Aim of the task -
All of the data must be printed exactly; please include every line.

Data lines -
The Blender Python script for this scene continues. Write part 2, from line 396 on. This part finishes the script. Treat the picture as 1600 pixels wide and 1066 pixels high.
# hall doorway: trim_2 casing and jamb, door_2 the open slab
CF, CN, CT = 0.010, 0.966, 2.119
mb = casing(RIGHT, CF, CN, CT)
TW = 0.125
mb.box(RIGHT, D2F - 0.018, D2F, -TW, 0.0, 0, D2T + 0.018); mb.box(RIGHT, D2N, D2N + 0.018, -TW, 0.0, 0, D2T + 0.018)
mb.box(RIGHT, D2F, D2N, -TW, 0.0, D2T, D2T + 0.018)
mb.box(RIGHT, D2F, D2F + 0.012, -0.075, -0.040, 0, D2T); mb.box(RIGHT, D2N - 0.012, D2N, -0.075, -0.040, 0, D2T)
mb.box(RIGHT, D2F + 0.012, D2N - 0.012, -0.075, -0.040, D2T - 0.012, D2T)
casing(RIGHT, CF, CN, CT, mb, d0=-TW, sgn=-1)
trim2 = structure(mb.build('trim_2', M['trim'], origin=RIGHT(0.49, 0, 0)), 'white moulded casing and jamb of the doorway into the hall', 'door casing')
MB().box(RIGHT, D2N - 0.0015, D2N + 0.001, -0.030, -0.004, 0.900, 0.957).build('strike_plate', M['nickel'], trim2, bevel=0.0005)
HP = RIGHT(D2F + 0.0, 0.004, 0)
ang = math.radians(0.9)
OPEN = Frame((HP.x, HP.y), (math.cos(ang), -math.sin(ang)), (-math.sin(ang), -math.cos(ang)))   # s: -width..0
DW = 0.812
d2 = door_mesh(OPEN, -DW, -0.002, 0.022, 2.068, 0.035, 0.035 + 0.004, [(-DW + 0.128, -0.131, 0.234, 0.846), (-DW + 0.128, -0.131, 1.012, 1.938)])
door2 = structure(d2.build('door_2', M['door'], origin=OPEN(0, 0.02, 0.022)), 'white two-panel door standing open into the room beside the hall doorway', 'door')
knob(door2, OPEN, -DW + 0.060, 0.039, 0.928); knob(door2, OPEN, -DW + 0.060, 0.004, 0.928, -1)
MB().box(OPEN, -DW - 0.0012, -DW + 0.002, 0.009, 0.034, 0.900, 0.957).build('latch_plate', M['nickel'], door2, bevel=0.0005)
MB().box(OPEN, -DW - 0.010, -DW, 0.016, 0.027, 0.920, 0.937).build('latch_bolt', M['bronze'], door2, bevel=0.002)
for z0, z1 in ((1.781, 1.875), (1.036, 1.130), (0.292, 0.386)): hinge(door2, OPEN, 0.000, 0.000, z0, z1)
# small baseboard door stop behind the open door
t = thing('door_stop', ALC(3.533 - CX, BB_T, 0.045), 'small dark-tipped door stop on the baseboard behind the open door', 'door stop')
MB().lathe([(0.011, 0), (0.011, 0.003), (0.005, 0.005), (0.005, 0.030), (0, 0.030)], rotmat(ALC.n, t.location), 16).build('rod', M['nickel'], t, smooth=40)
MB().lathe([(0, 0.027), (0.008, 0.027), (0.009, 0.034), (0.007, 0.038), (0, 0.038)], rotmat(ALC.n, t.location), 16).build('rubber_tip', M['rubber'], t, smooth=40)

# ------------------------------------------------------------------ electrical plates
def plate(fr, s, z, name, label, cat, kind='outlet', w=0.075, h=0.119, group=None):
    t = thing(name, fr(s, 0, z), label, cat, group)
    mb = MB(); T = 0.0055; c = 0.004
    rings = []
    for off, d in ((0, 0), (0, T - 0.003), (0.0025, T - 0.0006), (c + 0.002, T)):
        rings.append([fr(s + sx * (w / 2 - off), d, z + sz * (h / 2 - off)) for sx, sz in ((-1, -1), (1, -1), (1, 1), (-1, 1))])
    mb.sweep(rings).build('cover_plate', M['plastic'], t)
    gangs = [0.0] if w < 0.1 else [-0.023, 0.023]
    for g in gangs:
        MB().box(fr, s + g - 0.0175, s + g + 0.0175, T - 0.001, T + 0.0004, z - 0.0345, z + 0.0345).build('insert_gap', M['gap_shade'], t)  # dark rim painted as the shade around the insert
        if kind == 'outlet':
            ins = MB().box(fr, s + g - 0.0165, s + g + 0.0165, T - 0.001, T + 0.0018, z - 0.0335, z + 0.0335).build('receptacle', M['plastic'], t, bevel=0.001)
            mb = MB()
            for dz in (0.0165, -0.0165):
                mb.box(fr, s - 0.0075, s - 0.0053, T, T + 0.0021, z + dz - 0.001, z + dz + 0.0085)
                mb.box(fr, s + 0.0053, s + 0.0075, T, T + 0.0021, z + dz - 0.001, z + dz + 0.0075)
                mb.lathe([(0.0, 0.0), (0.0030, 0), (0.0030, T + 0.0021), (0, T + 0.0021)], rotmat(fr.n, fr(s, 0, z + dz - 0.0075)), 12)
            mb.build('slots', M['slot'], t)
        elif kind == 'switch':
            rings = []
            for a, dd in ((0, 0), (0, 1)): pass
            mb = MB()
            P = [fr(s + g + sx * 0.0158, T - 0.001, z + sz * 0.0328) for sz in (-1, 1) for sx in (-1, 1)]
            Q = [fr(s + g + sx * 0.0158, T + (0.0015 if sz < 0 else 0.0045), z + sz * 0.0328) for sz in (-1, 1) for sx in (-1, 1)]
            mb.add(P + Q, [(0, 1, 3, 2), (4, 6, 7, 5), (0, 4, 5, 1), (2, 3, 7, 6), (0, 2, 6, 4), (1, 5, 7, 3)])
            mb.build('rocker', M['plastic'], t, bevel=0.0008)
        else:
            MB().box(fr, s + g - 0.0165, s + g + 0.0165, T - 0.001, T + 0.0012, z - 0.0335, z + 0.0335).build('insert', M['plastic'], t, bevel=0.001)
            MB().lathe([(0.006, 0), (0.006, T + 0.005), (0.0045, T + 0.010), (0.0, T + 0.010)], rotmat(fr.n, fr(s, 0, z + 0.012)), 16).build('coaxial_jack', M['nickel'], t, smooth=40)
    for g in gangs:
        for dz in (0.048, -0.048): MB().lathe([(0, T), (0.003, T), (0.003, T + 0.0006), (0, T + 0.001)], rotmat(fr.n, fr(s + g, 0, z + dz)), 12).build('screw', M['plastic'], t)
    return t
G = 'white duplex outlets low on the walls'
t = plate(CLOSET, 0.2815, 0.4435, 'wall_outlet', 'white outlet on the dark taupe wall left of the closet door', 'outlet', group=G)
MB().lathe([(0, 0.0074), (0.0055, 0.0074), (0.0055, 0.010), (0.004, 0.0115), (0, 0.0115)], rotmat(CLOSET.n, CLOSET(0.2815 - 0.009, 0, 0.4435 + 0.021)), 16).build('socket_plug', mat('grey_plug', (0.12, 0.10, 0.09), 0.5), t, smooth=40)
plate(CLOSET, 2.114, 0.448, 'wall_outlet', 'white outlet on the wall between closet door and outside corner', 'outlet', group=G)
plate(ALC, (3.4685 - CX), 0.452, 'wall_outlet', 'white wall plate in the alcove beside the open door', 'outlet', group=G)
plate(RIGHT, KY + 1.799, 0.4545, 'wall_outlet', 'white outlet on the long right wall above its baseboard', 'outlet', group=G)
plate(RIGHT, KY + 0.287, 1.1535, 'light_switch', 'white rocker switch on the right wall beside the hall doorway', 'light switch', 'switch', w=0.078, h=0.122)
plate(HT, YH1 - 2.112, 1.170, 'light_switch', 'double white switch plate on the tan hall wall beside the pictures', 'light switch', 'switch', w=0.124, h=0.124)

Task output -
The Blender Python script for this scene continues. Write part 2, from line 396 on. This part finishes the script. Treat the picture as 1600 pixels wide and 1066 pixels high.
# hall doorway: trim_2 casing and jamb, door_2 the open slab
CF, CN, CT = 0.010, 0.966, 2.119
mb = casing(RIGHT, CF, CN, CT)
TW = 0.125
mb.box(RIGHT, D2F - 0.018, D2F, -TW, 0.0, 0, D2T + 0.018); mb.box(RIGHT, D2N, D2N + 0.018, -TW, 0.0, 0, D2T + 0.018)
mb.box(RIGHT, D2F, D2N, -TW, 0.0, D2T, D2T + 0.018)
mb.box(RIGHT, D2F, D2F + 0.012, -0.075, -0.040, 0, D2T); mb.box(RIGHT, D2N - 0.012, D2N, -0.075, -0.040, 0, D2T)
mb.box(RIGHT, D2F + 0.012, D2N - 0.012, -0.075, -0.040, D2T - 0.012, D2T)
casing(RIGHT, CF, CN, CT, mb, d0=-TW, sgn=-1)
trim2 = structure(mb.build('trim_2', M['trim'], origin=RIGHT(0.49, 0, 0)), 'white moulded casing and jamb of the doorway into the hall', 'door casing')
MB().box(RIGHT, D2N - 0.0015, D2N + 0.001, -0.030, -0.004, 0.900, 0.957).build('strike_plate', M['nickel'], trim2, bevel=0.0005)
HP = RIGHT(D2F + 0.0, 0.004, 0)
ang = math.radians(0.9)
OPEN = Frame((HP.x, HP.y), (math.cos(ang), -math.sin(ang)), (-math.sin(ang), -math.cos(ang)))   # s: -width..0
DW = 0.812
d2 = door_mesh(OPEN, -DW, -0.002, 0.022, 2.068, 0.035, 0.035 + 0.004, [(-DW + 0.128, -0.131, 0.234, 0.846), (-DW + 0.128, -0.131, 1.012, 1.938)])
door2 = structure(d2.build('door_2', M['door'], origin=OPEN(0, 0.02, 0.022)), 'white two-panel door standing open into the room beside the hall doorway', 'door')
knob(door2, OPEN, -DW + 0.060, 0.039, 0.928); knob(door2, OPEN, -DW + 0.060, 0.004, 0.928, -1)
MB().box(OPEN, -DW - 0.0012, -DW + 0.002, 0.009, 0.034, 0.900, 0.957).build('latch_plate', M['nickel'], door2, bevel=0.0005)
MB().box(OPEN, -DW - 0.010, -DW, 0.016, 0.027, 0.920, 0.937).build('latch_bolt', M['bronze'], door2, bevel=0.002)
for z0, z1 in ((1.781, 1.875), (1.036, 1.130), (0.292, 0.386)): hinge(door2, OPEN, 0.000, 0.000, z0, z1)
# small baseboard door stop behind the open door
t = thing('door_stop', ALC(3.533 - CX, BB_T, 0.045), 'small dark-tipped door stop on the baseboard behind the open door', 'door stop')
MB().lathe([(0.011, 0), (0.011, 0.003), (0.005, 0.005), (0.005, 0.030), (0, 0.030)], rotmat(ALC.n, t.location), 16).build('rod', M['nickel'], t, smooth=40)
MB().lathe([(0, 0.027), (0.008, 0.027), (0.009, 0.034), (0.007, 0.038), (0, 0.038)], rotmat(ALC.n, t.location), 16).build('rubber_tip', M['rubber'], t, smooth=40)

# ------------------------------------------------------------------ electrical plates
def plate(fr, s, z, name, label, cat, kind='outlet', w=0.075, h=0.119, group=None):
    t = thing(name, fr(s, 0, z), label, cat, group)
    mb = MB(); T = 0.0055; c = 0.004
    rings = []
    for off, d in ((0, 0), (0, T - 0.003), (0.0025, T - 0.0006), (c + 0.002, T)):
        rings.append([fr(s + sx * (w / 2 - off), d, z + sz * (h / 2 - off)) for sx, sz in ((-1, -1), (1, -1), (1, 1), (-1, 1))])
    mb.sweep(rings).build('cover_plate', M['plastic'], t)
    gangs = [0.0] if w < 0.1 else [-0.023, 0.023]
    for g in gangs:
        MB().box(fr, s + g - 0.0175, s + g + 0.0175, T - 0.001, T + 0.0004, z - 0.0345, z + 0.0345).build('insert_gap', M['gap_shade'], t)  # dark rim painted as the shade around the insert
        if kind == 'outlet':
            ins = MB().box(fr, s + g - 0.0165, s + g + 0.0165, T - 0.001, T + 0.0018, z - 0.0335, z + 0.0335).build('receptacle', M['plastic'], t, bevel=0.001)
            mb = MB()
            for dz in (0.0165, -0.0165):
                mb.box(fr, s - 0.0075, s - 0.0053, T, T + 0.0021, z + dz - 0.001, z + dz + 0.0085)
                mb.box(fr, s + 0.0053, s + 0.0075, T, T + 0.0021, z + dz - 0.001, z + dz + 0.0075)
                mb.lathe([(0.0, 0.0), (0.0030, 0), (0.0030, T + 0.0021), (0, T + 0.0021)], rotmat(fr.n, fr(s, 0, z + dz - 0.0075)), 12)
            mb.build('slots', M['slot'], t)
        elif kind == 'switch':
            rings = []
            for a, dd in ((0, 0), (0, 1)): pass
            mb = MB()
            P = [fr(s + g + sx * 0.0158, T - 0.001, z + sz * 0.0328) for sz in (-1, 1) for sx in (-1, 1)]
            Q = [fr(s + g + sx * 0.0158, T + (0.0015 if sz < 0 else 0.0045), z + sz * 0.0328) for sz in (-1, 1) for sx in (-1, 1)]
            mb.add(P + Q, [(0, 1, 3, 2), (4, 6, 7, 5), (0, 4, 5, 1), (2, 3, 7, 6), (0, 2, 6, 4), (1, 5, 7, 3)])
            mb.build('rocker', M['plastic'], t, bevel=0.0008)
        else:
            MB().box(fr, s + g - 0.0165, s + g + 0.0165, T - 0.001, T + 0.0012, z - 0.0335, z + 0.0335).build('insert', M['plastic'], t, bevel=0.001)
            MB().lathe([(0.006, 0), (0.006, T + 0.005), (0.0045, T + 0.010), (0.0, T + 0.010)], rotmat(fr.n, fr(s, 0, z + 0.012)), 16).build('coaxial_jack', M['nickel'], t, smooth=40)
    for g in gangs:
        for dz in (0.048, -0.048): MB().lathe([(0, T), (0.003, T), (0.003, T + 0.0006), (0, T + 0.001)], rotmat(fr.n, fr(s + g, 0, z + dz)), 12).build('screw', M['plastic'], t)
    return t
G = 'white duplex outlets low on the walls'
t = plate(CLOSET, 0.2815, 0.4435, 'wall_outlet', 'white outlet on the dark taupe wall left of the closet door', 'outlet', group=G)
MB().lathe([(0, 0.0074), (0.0055, 0.0074), (0.0055, 0.010), (0.004, 0.0115), (0, 0.0115)], rotmat(CLOSET.n, CLOSET(0.2815 - 0.009, 0, 0.4435 + 0.021)), 16).build('socket_plug', mat('grey_plug', (0.12, 0.10, 0.09), 0.5), t, smooth=40)
plate(CLOSET, 2.114, 0.448, 'wall_outlet', 'white outlet on the wall between closet door and outside corner', 'outlet', group=G)
plate(ALC, (3.4685 - CX), 0.452, 'wall_outlet', 'white wall plate in the alcove beside the open door', 'outlet', group=G)
plate(RIGHT, KY + 1.799, 0.4545, 'wall_outlet', 'white outlet on the long right wall above its baseboard', 'outlet', group=G)
plate(RIGHT, KY + 0.287, 1.1535, 'light_switch', 'white rocker switch on the right wall beside the hall doorway', 'light switch', 'switch', w=0.078, h=0.122)
plate(HT, YH1 - 2.112, 1.170, 'light_switch', 'double white switch plate on the tan hall wall beside the pictures', 'light switch', 'switch', w=0.124, h=0.124)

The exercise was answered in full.